In Tehran, Mehran Alinejad, head of special drilling operations at the National Iranian Drilling Co., said Iran had successfully dealt with past huge oil leaks, particularly when rigs were bombed during a war with Iraq in the 1980s.
“Iranian technical teams have had major achievements in oil well capping compared with which the Gulf of Mexico oil rig is no feat,” he told IRNA news agency.
After the failure so far of containment methods to stem the gushing oil flow, BP engineers are now preparing a “top kill” – pumping heavy fluids into the ruptured well to try to shut it off – in an operation that would begin late Tuesday or early Wednesday, BP Managing Director Bob Dudley told CNN.
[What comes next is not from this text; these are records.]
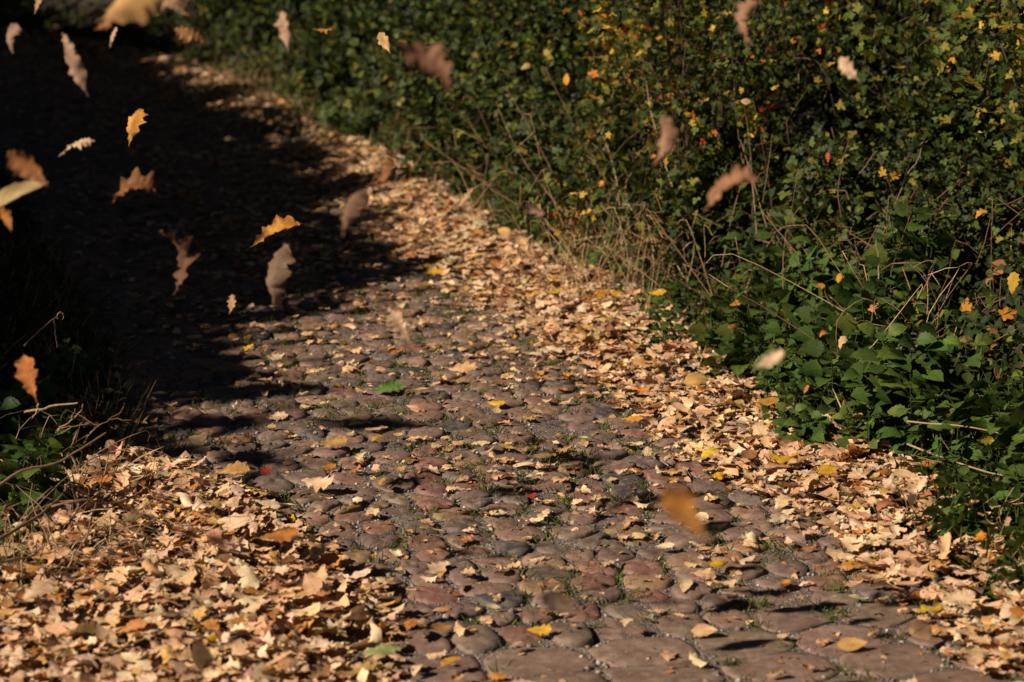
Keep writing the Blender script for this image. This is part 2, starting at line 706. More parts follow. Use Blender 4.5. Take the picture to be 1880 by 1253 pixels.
# grit between the stones
g = Geo()
ico_v = np.array([(1, 0, 0), (-1, 0, 0), (0, 1, 0), (0, -1, 0), (0, 0, .8), (0, 0, -.8)], float)
ico_f = np.array([(0, 2, 4), (2, 1, 4), (1, 3, 4), (3, 0, 4), (2, 0, 5), (1, 2, 5), (3, 1, 5), (0, 3, 5)])
n = 26000
yy = 4.6 + 7.5 * rng.random(n) ** 1.2
xx = XL(yy) + rng.random(n) * (XR(yy) - XL(yy))
keep = []
for i in range(n):
    co, j, d = kd2.find((xx[i], yy[i], 0))
    if d > SP[j, 3] * .86:
        keep.append(i)
keep = np.array(keep)
P = np.column_stack([xx[keep], yy[keep], np.full(len(keep), .0155)])
S = rng.gamma(3, .0011, len(keep)) + .0012
Rm = frames(norm(rng.normal(0, 1, (len(P), 3))), norm(rng.normal(0, 1, (len(P), 3))))
place(g, (ico_v, ico_f, np.zeros((6, 2))), Rm, P, S, mix_cols(rng, len(P), [(.16, .13, .11), (.26, .22, .19), (.42, .38, .34), (.10, .08, .07)], [.45, .3, .12, .13]))
tag(g.build("gravel", M_GRIT, smooth=True), "pale grit lying loose between the cobblestones", "grit", kind="stuff")

# grass and moss in the joints
BLADE = (np.array([(-.06, 0, 0), (.06, 0, 0), (-.045, .5, .06), (.045, .5, .06), (0, 1, .25), (.004, 1, .25)]), np.array([(0, 1, 3, 2), (2, 3, 5, 4)]), np.array([(-1, 0), (1, 0), (-1, .5), (1, .5), (0, 1), (0, 1)], float))


def blades(geo, P, r, lo, hi, pal, w, lean=.6, width=1.0):
    n = len(P)
    ax = norm(np.column_stack([r.normal(0, lean, n), r.normal(0, lean, n), np.full(n, .8)]))
    nr = norm(np.column_stack([r.normal(0, 1, n), r.normal(0, 1, n), np.zeros(n)]))
    Vt, F, U = BLADE
    Vt = Vt * np.array([width, 1, 1])
    place(geo, (Vt, F, U), frames(ax, nr), P, r.uniform(lo, hi, n), mix_cols(r, n, pal, w))


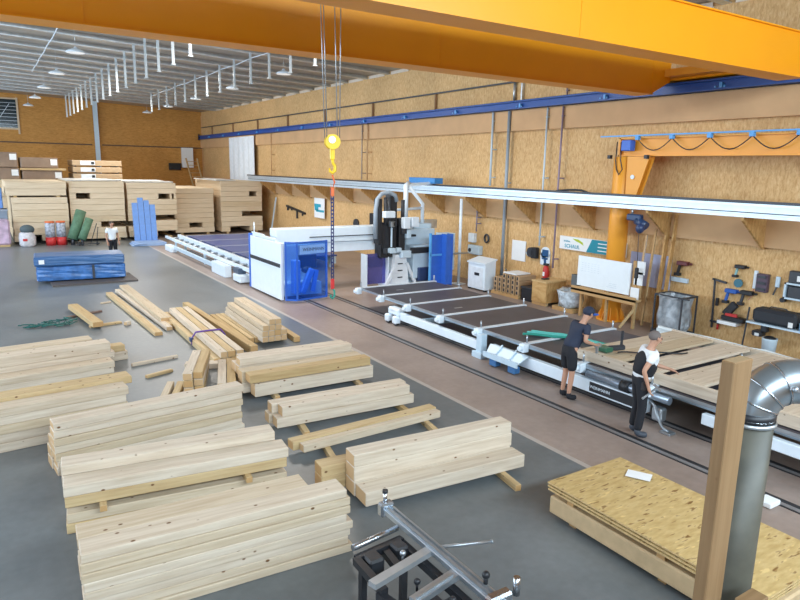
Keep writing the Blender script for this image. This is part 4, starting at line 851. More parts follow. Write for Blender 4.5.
m = MB(); m.tube([(15.94, 18.75 + .12 * math.cos(a * .4), 1.72 + .15 * math.sin(a * .4)) for a in range(17)], .035, 8); tag(m.build('cable_coil', DARK, loc=(15.9, 18.75, 1.6)), 'small dark cable coil hanging on the wall above the cabinet', 'coil')
m = MB(); m.box(15.97, 15.99, 16.65, 17.35, 1.1, 1.82); tag(m.build('notice_sheet', PAPER, loc=(15.98, 17, 1)), 'white paper notice on the wall right of the grey pipe', 'notice')
t = thing('hose_reel', 'dark hose reel box on the wall beside the paper notice', 'reel', (15.8, 16.2, 1.3)); m = MB(); m.cyl((15.8, 16.25, 1.5), (15.98, 16.25, 1.5), .17, seg=18); m.build('drum', DARK, t); m = MB(); m.box(15.8, 15.98, 15.98, 16.22, 1.3, 1.68, .02); m.build('housing', BLACK, t); m = MB(); m.tube([(15.88, 16.42, 1.36), (15.88, 16.5, 1.45), (15.88, 16.4, 1.55)], .03, 6); m.build('hose_end', PALE, t)
t = thing('round_sign', 'rounded white sign with blue print above the red extinguisher', 'sign', (15.97, 15.68, 1.3)); m = MB(); m.cyl((15.97, 15.68, 1.52), (15.99, 15.68, 1.52), .22, seg=20); m.box(15.97, 15.99, 15.46, 15.9, 1.12, 1.52); m.build('plate', WHITE, t)
m = MB(); m.box(15.955, 15.97, 15.54, 15.82, 1.42, 1.64); m.box(15.955, 15.97, 15.56, 15.82, 1.31, 1.37); m.box(15.955, 15.97, 15.62, 15.72, 1.17, 1.33); m.build('blue_print', plain('sign_blue', (0.01, 0.08, 0.22), 0.5), t)
t = thing('fire_extinguisher', 'red fire extinguisher on the wall under the round sign', 'extinguisher', (15.85, 15.5, .6)); m = MB(); m.lathe([(.09, 0), (.10, .03), (.10, .42), (.06, .5), (.03, .52)], (15.86, 15.5, .62), 14); m.build('cylinder', RED, t); m = MB(); m.box(15.8, 15.92, 15.42, 15.58, 1.13, 1.2); m.build('valve', BLACK, t); m = MB(); m.box(15.755, 15.765, 15.46, 15.54, .78, .92); m.build('label_patch', PAPER, t); m = MB(); m.box(15.92, 16, 15.46, 15.54, .75, .95); m.build('bracket', RED, t)
# pallet of hollow bricks, boxes
t = thing('pallet', 'wooden pallet carrying the stacked blocks by the wall', 'pallet', (15.35, 16.4, 0))
for x in (14.95, 15.3, 15.65):
    m = MB(); m.box(x - .05, x + .05, 15.75, 17.15, .0, .09); m.build('runner', PINE, t)
m = MB()
for j in range(7): m.box(14.9, 15.72, 15.76 + j * .2, 15.90 + j * .2, .09, .12)
m.build('deck', PINE, t)
n = 0
for r_ in range(4):
    for cI in range(6):
        y = 15.86 + cI * .22; z = .12 + r_ * .165
        if r_ == 3 and cI > 3: continue
        m = MB(); m.box(14.92, 15.7, y - .075, y + .085, z, z + .155, .01); m.mi = 1; m.box(14.912, 14.921, y - .035, y + .035, z + .03, z + .13)
        tag(m.build('block_roll', [CARD, BLACK], loc=(15.3, y, z)), 'brown hollow block on the pallet, %s layer up, %s from the right' % (ORD[r_], ORD[cI]), 'block', 'blocks on the pallet')
m = MB(); m.box(14.95, 15.6, 15.95, 16.6, .79, .83); tag(m.build('paper_sheet', PAPER, loc=(15.3, 16.3, .79)), 'white sheet lying on the pallet of blocks', 'sheet')
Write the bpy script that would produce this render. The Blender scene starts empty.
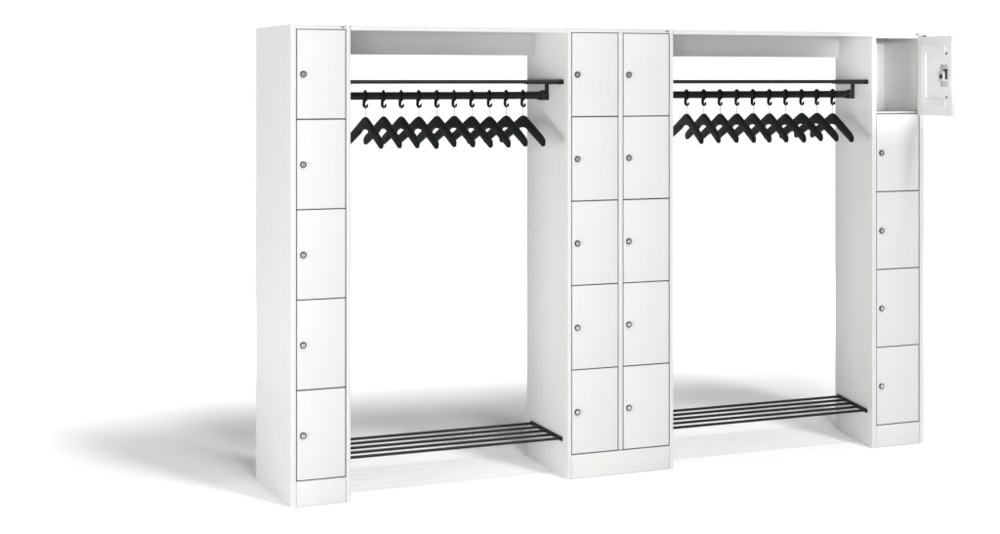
import bpy, bmesh, math, random
from mathutils import Vector, Matrix
random.seed(4)
S = bpy.context.scene
COL = S.collection
R = math.radians

# ------------------------------------------------------------------ materials
def mat(name, base, rough=0.5, metal=0.0, bump=0.0, bscale=900.0, var=0.0, coat=0.0, spec=0.5):
    m = bpy.data.materials.new(name); m.use_nodes = True
    nt = m.node_tree; b = nt.nodes['Principled BSDF']
    b.inputs['Base Color'].default_value = (*base, 1)
    b.inputs['Roughness'].default_value = rough
    b.inputs['Metallic'].default_value = metal
    b.inputs['Specular IOR Level'].default_value = spec
    if coat: b.inputs['Coat Weight'].default_value = coat
    tc = nt.nodes.new('ShaderNodeTexCoord')
    if bump:
        n = nt.nodes.new('ShaderNodeTexNoise'); n.inputs['Scale'].default_value = bscale
        n.inputs['Detail'].default_value = 3
        bp = nt.nodes.new('ShaderNodeBump'); bp.inputs['Strength'].default_value = bump
        bp.inputs['Distance'].default_value = 0.001
        nt.links.new(tc.outputs['Object'], n.inputs['Vector'])
        nt.links.new(n.outputs['Fac'], bp.inputs['Height'])
        nt.links.new(bp.outputs['Normal'], b.inputs['Normal'])
    if var:
        n2 = nt.nodes.new('ShaderNodeTexNoise'); n2.inputs['Scale'].default_value = 2.3
        n2.inputs['Detail'].default_value = 4
        mr = nt.nodes.new('ShaderNodeMapRange')
        mr.inputs['To Min'].default_value = rough - var; mr.inputs['To Max'].default_value = rough + var
        nt.links.new(tc.outputs['Object'], n2.inputs['Vector'])
        nt.links.new(n2.outputs['Fac'], mr.inputs['Value'])
        nt.links.new(mr.outputs['Result'], b.inputs['Roughness'])
    return m

M_WHITE = mat('white_powder_coat', (0.62, 0.621, 0.620), 0.42, bump=0.12, bscale=700, var=0.06)
M_BODY  = mat('body_powder_coat', (0.62, 0.625, 0.613), 0.45, bump=0.12, bscale=700, var=0.06)
M_BLACK = mat('black_powder_coat', (0.007, 0.0095, 0.009), 0.45, spec=0.28, bump=0.1, bscale=600, var=0.05)
M_PLAST = mat('black_plastic', (0.004, 0.006, 0.0052), 0.6, spec=0.12, bump=0.15, bscale=300, var=0.06)
M_CHROME = mat('nickel', (0.74, 0.74, 0.73), 0.3, 0.8, var=0.04)
M_DARKM = mat('dark_nickel', (0.09, 0.09, 0.09), 0.3, 1.0, var=0.04)
M_HOLE = mat('dark_slot', (0.03, 0.03, 0.032), 0.7, var=0.05)
M_STEEL = mat('galvanised_steel', (0.55, 0.55, 0.55), 0.42, 0.4, var=0.06)
M_WIRE = mat('hanger_wire', (0.30, 0.30, 0.30), 0.45, 0.6, var=0.04)
M_GAPSHADE = mat('gap_shade', (0.06, 0.06, 0.06), 0.8, var=0.05)  # dark colour that stands for shade in the door gaps
M_MARK = mat('emblem_grey', (0.12, 0.12, 0.12), 0.5, var=0.03)
M_FLOOR = mat('white_studio_floor', (0.94, 0.94, 0.95), 0.6, bump=0.03, bscale=60, var=0.08)

# ------------------------------------------------------------------ geometry helpers
class MB:
    def __init__(self, xf=None): self.bm = bmesh.new(); self.xf = xf
    def _merge(self, t):
        if self.xf:
            for v in t.verts: v.co = Vector(self.xf(*v.co))
        me = bpy.data.meshes.new('t'); t.to_mesh(me); t.free()
        self.bm.from_mesh(me); bpy.data.meshes.remove(me)
    def box(self, x0, x1, y0, y1, z0, z1, bev=0.0, seg=2):
        t = bmesh.new()
        bmesh.ops.create_cube(t, size=1)
        for v in t.verts:
            v.co = Vector(((x0+x1)/2+v.co.x*(x1-x0), (y0+y1)/2+v.co.y*(y1-y0), (z0+z1)/2+v.co.z*(z1-z0)))
        if bev: bmesh.ops.bevel(t, geom=t.edges[:], offset=bev, segments=seg, profile=0.5, affect='EDGES')
        self._merge(t); return self
    def prism(self, pts, a0, a1, axis='z', bev=0.0, seg=2, only=None):
        """pts in the plane perpendicular to axis; x: (y,z); y: (x,z); z: (x,y)"""
        t = bmesh.new()
        def co(p, a):
            return {'z': (p[0], p[1], a), 'x': (a, p[0], p[1]), 'y': (p[0], a, p[1])}[axis]
        lo = [t.verts.new(co(p, a0)) for p in pts]; hi = [t.verts.new(co(p, a1)) for p in pts]
        n = len(pts)
        t.faces.new(lo); t.faces.new(hi)
        for i in range(n): t.faces.new((lo[i], lo[(i+1) % n], hi[(i+1) % n], hi[i]))
        bmesh.ops.recalc_face_normals(t, faces=t.faces[:])
        if bev:
            ed = [e for e in t.edges if (e.verts[0] in lo) == (e.verts[1] in lo)] if only == 'caps' else t.edges[:]
            bmesh.ops.bevel(t, geom=ed, offset=bev, segments=seg, profile=0.5, affect='EDGES')
        self._merge(t); return self
    def tube(self, pts, r, n=16, cap=True, closed=False):
        pts = [Vector(p) for p in pts]; t = bmesh.new(); rings = []
        N = len(pts)
        prev = None
        for i, p in enumerate(pts):
            if closed: d = (pts[(i+1) % N]-pts[i-1]).normalized()
            else: d = (pts[min(i+1, N-1)]-pts[max(i-1, 0)]).normalized()
            if prev is None:
                up = Vector((0, 0, 1)) if abs(d.z) < 0.9 else Vector((0, 1, 0))
                a = d.cross(up).normalized()
            else:
                a = (prev - d*prev.dot(d)).normalized()
            prev = a; b = d.cross(a)
            rr = r[i] if isinstance(r, (list, tuple)) else r
            rings.append([t.verts.new(p+(a*math.cos(2*math.pi*k/n)+b*math.sin(2*math.pi*k/n))*rr) for k in range(n)])
        for i in range(N if closed else N-1):
            A, B = rings[i], rings[(i+1) % N]
            for k in range(n): t.faces.new((A[k], A[(k+1) % n], B[(k+1) % n], B[k]))
        if cap and not closed: t.faces.new(rings[0]); t.faces.new(rings[-1])
        bmesh.ops.recalc_face_normals(t, faces=t.faces[:])
        self._merge(t); return self
    def lathe_y(self, prof, cx, cz, n=32):
        """prof: list of (radius, y)"""
        t = bmesh.new(); rings = []
        for r, y in prof:
            if r < 1e-6: rings.append([t.verts.new((cx, y, cz))])
            else: rings.append([t.verts.new((cx+r*math.cos(2*math.pi*k/n), y, cz+r*math.sin(2*math.pi*k/n))) for k in range(n)])
        for A, B in zip(rings, rings[1:]):
            for k in range(n):
                if len(A) == 1: t.faces.new((A[0], B[k], B[(k+1) % n]))
                elif len(B) == 1: t.faces.new((A[k], A[(k+1) % n], B[0]))
                else: t.faces.new((A[k], A[(k+1) % n], B[(k+1) % n], B[k]))
        bmesh.ops.recalc_face_normals(t, faces=t.faces[:])
        self._merge(t); return self
    def build(self, name, m, parent=None, loc=None, label=None, angle=35):
        me = bpy.data.meshes.new(name); self.bm.to_mesh(me); self.bm.free()
        for p in me.polygons: p.use_smooth = True
        me.set_sharp_from_angle(angle=R(angle))
        me.materials.append(m)
        o = bpy.data.objects.new(name, me); COL.objects.link(o)
        if parent: o.parent = parent
        if loc: o.location = loc
        if label: o['label'] = label
        return o

def thing(o, label, cat, group=None):
    o['label'] = label; o['category'] = cat
    if group: o['group'] = group
    return o

def copy_tree(o, parent=None):
    c = o.copy(); COL.objects.link(c); c.parent = parent
    for ch in list(o.children): copy_tree(ch, c)
    return c

# ------------------------------------------------------------------ dimensions (metres)
H = 1.95
PL = 0.106          # plinth height
TOP = 1.9305        # top of the doors
# x0, x1, post width(s), sideways lean of the column's sides per metre of depth, depth
C1 = dict(x0=0.0,    x1=0.246,  k=-0.126, d=0.4735)
C2 = dict(x0=1.2043, x1=1.7093, k=-0.068, d=0.4243)
C3 = dict(x0=2.742,  x1=3.0285, k=0.160,  d=0.4100)

ward = bpy.data.objects.new('coat_locker_unit', None); COL.objects.link(ward)
thing(ward, 'long white steel wardrobe with three locker columns and two open coat bays on white floor', 'wardrobe')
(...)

Other possible short-term options include a “junk shot” of pieces of rubber and other materials into the failed blowout preventer on top of the leaking well. Allen added another option was the fitting of a new blowout preventer.
But Dudley cautioned: “There is no certainty (of success) at these kind of depths”.
Dudley said BP would nevertheless press ahead with all of these while also drilling a relief well — widely viewed as the plugging option with the best chance of success — expected to be finished in August. “We will keep trying, we will not wait until August,” Dudley told CNN.
Allen compared the battle to contain the spill and its spreading slick to “fighting a multi-front war”.
He added that when the leak was finally sealed, the total amount of oil spilled would “probably start to approach” the 1989 Exxon Valdez accident in Alaska, the worst U.S. oil spill. The tanker accident spilled 11 million gallons (41 million liters) of crude.
But many scientists believe the Gulf spill has already eclipsed this, and warn the spreading oil could increasingly be caught in a powerful ocean current that could take it to the Florida Keys, Cuba and the U.S. East Coast.
Environmental Protection Agency Administrator Lisa Jackson planned to return to the Gulf on Sunday to monitor the EPA’s response, while Interior Secretary Ken Salazar was to travel to the BP Command Center in Houston.
RISING STAKES
Their missions underscored the rising stakes for the Obama administration in dealing with the disaster.
Obama at the weekend formally established a commission to investigate the disaster and also made his first reference to the possibility of a criminal probe. But he is facing increasing pressure to do more to solve the problem.
“The federal government should have stepped into this thing immediately, to help make sure that the appropriate steps are being taken by BP … here we are, almost a month and a half later, and it’s still spilling oil,” Republican National Committee Chairman Michael Steele told ABC’s “This Week”.
“Right now, the federal government is not moving forward on BP and cleaning up that mess,” Steele added.
The Democratic president, in his weekly radio and Internet address, said offshore drilling could go forward only if there were assurances that such accidents would not happen again.
The spill has raised major questions about Obama’s earlier proposal to expand offshore drilling as part of strategy to win Republican support for climate change legislation. Analysts say ecological and economic damage from the spill could become a political liability before November congressional elections.
While also promising to hold Washington accountable for proper oversight of the industry, Obama ramped up pressure on companies linked to the spill: BP, Halliburton and Transocean Ltd. He believed a “breakdown of responsibility” between them led to the disaster.
BP stocks have taken a beating in the markets in the month since the well blowout and rig explosion that killed 11 workers and touched off the spill. Its share price shed another 4 percent on Friday in London, extending recent sharp losses.
Many scientists dismiss an original 5,000 bpd estimate of the total leaking oil — often defended by BP executives — as ridiculously low and say it could be 70,000 barrels (2.9 million gallons/11 million liters) per day or more.